What was advertised in a colonial American newspaper 250 years ago today?

“Our Customers are very willing their Papers should be read … by any Person who will be so kind as to forward them.”
Newspapers stolen before subscribers read them: the problem dates back to the eighteenth century … and probably even earlier. It became such an issue in Massachusetts in the summer of 1773 that Samuel Hall and Ebenezer Hall, the printers of the Essex Gazette, inserted a notice addressing the situation. The printers recognized that many subscribers who lived outside Salem “depend upon receiving their Papers by transient Conveyance” or by indirect means as postriders and others delivered bundles of letters and newspapers to designated locations, such as taverns or shops, with the expectation that members of those communities would then distribute the items to the intended recipients.
The Halls expressed their appreciation to “any Persons for their Favours in forwarding any Bundles to the respective Persons and Places that they are directed to.” They also acknowledged that their “our Customers are very willing their Papers should be read, after the Bundles are opened, by any Person who will be so kind as to forward them to their Owners in due Season.” However, all too often that did not happen. Those who should have felt obliged to see that the newspapers reached the subscribers, especially after they read someone else’s newspaper for free, waited too long to do so or set them aside and forgot about them completely. That being the case, the printers “earnestly” requested that “those who have heretofore taken up Paper only for their own Perusal, and afterwards thrown them by, or not taken any Care to send them to those who pay for them, would be so kind as not to take up any more.” Instead, they should “leave them to the Care of those who are more kindly disposed” to see them delivered to the subscribers.

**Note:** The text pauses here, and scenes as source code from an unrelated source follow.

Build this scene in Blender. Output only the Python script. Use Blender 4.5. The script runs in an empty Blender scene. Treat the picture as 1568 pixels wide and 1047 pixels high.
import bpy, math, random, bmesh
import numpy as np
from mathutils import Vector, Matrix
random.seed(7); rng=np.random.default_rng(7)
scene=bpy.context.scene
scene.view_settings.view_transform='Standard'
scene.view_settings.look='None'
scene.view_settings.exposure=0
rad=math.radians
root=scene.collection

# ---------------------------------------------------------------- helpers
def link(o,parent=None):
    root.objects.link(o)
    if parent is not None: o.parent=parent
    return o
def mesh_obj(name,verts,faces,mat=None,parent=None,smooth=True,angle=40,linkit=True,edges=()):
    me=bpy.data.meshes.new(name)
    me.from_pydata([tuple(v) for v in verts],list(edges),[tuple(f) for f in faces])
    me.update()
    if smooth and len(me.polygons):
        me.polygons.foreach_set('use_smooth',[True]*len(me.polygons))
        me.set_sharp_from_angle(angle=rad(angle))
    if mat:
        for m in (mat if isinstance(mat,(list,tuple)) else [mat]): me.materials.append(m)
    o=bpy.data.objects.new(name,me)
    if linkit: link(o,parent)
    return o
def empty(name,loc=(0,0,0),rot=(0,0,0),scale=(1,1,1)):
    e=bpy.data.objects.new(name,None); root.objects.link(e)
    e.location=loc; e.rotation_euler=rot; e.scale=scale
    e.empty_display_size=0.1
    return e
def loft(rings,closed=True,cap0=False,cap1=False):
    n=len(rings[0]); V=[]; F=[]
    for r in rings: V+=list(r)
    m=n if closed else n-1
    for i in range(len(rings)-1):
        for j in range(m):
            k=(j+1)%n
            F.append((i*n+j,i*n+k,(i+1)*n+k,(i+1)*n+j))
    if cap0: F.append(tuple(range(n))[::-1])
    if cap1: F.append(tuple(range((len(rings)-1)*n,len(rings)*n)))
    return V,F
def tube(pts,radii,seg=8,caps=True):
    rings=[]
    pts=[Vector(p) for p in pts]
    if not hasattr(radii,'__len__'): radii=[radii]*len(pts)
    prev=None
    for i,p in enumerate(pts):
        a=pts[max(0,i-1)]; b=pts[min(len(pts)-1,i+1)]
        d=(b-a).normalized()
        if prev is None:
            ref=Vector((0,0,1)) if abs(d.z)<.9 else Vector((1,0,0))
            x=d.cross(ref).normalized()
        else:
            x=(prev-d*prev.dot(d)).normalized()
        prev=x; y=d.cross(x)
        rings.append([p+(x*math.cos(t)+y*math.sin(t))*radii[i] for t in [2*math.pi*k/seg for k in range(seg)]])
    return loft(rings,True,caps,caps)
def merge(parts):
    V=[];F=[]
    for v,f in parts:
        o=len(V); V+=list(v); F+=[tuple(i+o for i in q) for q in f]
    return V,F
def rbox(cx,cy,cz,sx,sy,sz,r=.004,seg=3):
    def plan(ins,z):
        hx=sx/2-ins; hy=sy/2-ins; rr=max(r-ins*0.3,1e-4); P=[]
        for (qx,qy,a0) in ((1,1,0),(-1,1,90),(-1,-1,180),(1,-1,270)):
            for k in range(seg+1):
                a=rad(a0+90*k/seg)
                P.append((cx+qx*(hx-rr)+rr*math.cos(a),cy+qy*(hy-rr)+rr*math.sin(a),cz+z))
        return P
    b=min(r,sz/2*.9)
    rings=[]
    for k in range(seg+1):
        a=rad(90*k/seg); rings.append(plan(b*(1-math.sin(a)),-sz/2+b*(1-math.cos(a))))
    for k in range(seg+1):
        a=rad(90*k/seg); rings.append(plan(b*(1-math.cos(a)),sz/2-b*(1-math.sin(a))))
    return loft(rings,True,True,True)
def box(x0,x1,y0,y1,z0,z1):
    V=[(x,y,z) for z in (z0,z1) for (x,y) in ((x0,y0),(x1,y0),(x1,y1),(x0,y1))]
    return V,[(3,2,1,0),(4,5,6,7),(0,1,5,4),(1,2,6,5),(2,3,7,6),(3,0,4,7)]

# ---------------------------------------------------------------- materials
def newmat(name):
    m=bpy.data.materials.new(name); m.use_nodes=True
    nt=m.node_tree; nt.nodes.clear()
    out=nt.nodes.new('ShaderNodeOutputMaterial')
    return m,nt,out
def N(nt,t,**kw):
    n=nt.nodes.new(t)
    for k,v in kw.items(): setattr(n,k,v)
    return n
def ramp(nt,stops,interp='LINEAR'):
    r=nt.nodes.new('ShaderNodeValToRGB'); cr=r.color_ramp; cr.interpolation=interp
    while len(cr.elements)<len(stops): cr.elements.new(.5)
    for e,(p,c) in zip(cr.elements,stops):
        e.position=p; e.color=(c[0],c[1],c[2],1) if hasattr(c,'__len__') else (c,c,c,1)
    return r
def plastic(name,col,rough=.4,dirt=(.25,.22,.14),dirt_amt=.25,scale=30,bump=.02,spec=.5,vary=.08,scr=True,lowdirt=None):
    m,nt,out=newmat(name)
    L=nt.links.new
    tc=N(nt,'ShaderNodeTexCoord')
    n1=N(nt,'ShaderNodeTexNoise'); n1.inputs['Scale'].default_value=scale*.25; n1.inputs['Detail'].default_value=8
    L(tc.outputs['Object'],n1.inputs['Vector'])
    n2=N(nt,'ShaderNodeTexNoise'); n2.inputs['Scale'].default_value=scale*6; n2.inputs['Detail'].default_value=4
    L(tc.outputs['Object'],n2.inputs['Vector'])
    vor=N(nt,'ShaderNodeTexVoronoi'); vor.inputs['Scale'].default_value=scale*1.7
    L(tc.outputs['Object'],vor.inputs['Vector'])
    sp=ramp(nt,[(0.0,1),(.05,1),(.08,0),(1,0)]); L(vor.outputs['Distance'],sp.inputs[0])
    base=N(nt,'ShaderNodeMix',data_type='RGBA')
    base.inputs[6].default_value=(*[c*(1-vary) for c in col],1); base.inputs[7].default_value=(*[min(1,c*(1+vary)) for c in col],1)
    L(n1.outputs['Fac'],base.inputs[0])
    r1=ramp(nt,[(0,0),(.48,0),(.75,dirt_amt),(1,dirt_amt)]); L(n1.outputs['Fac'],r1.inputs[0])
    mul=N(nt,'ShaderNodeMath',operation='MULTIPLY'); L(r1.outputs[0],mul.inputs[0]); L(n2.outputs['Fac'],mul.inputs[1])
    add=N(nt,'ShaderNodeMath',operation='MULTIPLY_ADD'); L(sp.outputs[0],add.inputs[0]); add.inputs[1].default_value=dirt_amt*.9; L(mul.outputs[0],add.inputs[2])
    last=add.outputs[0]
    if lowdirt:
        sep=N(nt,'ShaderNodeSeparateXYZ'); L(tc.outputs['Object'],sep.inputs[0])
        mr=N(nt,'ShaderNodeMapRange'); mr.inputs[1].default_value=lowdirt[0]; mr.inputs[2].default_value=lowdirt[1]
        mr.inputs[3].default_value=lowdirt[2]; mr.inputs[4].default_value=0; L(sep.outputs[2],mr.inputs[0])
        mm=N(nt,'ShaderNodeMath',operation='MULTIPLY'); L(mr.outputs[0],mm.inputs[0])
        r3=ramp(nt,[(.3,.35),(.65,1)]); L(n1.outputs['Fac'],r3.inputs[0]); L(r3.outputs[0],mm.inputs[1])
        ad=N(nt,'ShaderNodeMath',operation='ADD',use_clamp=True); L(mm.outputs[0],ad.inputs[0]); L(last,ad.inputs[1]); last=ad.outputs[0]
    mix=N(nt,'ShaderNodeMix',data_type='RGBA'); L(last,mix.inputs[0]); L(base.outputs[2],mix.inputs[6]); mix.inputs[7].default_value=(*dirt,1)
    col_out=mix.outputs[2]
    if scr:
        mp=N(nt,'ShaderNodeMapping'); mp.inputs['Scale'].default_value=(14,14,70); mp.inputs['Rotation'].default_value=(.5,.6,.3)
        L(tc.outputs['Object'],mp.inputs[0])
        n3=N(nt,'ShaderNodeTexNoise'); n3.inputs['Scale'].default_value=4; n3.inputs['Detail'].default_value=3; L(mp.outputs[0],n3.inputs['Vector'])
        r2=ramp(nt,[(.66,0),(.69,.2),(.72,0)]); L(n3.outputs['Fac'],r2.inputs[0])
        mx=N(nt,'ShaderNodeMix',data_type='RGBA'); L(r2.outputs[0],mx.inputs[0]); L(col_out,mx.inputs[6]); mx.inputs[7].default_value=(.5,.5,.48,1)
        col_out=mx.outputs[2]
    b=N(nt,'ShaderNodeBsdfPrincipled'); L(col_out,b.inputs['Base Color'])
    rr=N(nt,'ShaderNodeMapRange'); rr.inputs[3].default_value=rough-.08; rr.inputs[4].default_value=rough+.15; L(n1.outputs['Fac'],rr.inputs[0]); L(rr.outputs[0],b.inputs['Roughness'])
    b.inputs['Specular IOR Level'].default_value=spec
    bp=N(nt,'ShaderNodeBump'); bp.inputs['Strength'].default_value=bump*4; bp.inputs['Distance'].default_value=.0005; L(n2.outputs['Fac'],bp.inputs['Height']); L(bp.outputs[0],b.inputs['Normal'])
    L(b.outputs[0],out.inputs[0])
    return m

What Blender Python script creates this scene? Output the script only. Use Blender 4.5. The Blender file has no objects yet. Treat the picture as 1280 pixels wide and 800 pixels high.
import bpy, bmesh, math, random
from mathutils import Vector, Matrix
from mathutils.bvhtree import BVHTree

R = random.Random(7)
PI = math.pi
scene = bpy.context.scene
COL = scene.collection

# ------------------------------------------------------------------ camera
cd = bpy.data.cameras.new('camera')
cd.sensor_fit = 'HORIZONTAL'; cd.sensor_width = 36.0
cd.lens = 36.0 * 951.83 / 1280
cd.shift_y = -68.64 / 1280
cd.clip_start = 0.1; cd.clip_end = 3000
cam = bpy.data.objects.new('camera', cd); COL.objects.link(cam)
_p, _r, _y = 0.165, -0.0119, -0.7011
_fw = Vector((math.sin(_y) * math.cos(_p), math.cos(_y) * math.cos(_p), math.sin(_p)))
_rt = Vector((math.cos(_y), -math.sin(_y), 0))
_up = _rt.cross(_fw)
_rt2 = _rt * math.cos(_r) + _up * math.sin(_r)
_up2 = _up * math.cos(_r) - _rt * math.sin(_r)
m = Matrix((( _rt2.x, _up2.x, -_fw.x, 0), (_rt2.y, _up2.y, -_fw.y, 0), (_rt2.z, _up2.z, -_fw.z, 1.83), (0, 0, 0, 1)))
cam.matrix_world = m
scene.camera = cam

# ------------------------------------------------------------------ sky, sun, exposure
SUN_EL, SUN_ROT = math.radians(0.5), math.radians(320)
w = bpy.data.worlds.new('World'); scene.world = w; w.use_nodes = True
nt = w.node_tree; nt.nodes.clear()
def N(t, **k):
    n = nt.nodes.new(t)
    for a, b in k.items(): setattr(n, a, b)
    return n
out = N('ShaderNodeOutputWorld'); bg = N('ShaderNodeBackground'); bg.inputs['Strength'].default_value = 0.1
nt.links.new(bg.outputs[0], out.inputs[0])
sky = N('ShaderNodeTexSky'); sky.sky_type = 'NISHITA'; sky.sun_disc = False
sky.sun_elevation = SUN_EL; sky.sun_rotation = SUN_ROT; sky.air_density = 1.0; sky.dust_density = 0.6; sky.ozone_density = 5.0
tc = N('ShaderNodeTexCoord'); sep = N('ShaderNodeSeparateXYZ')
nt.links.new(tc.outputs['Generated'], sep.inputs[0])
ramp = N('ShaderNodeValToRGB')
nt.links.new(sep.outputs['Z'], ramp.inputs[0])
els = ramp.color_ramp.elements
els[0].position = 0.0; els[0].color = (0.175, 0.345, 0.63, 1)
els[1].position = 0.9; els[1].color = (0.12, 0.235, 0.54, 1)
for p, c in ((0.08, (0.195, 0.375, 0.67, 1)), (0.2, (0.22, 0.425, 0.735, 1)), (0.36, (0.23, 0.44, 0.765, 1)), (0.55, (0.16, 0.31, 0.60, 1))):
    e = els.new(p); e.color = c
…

To make the point to those most in the need of reading it, the Halls declared that they “had the Names of some (living in Andover) … who, after having taken up and perused the Papers, and kept them several Days, were at last ashamed to deliver them to the Owners.” The printers, as well the subscribers, considered this practice “very ungenerous.” The Halls made a point of advising the culprits that they were aware of who read the newspapers without forwarding them to the subscribers. They hoped that an intervention that did not involve naming names or directly contacting the perpetrators would be sufficient in altering such behavior. They did not scold the offenders for reading the newspapers without subscribing. Indeed, they framed that practice as something printers expected, but they did remind those readers that such generosity did not deserve the “very ungenerous” habit of hoarding and disposing of newspapers instead of forwarding them to the subscribers in a timely manner. This was one of many challenges that colonial printers encountered in maintaining an infrastructure for disseminating information.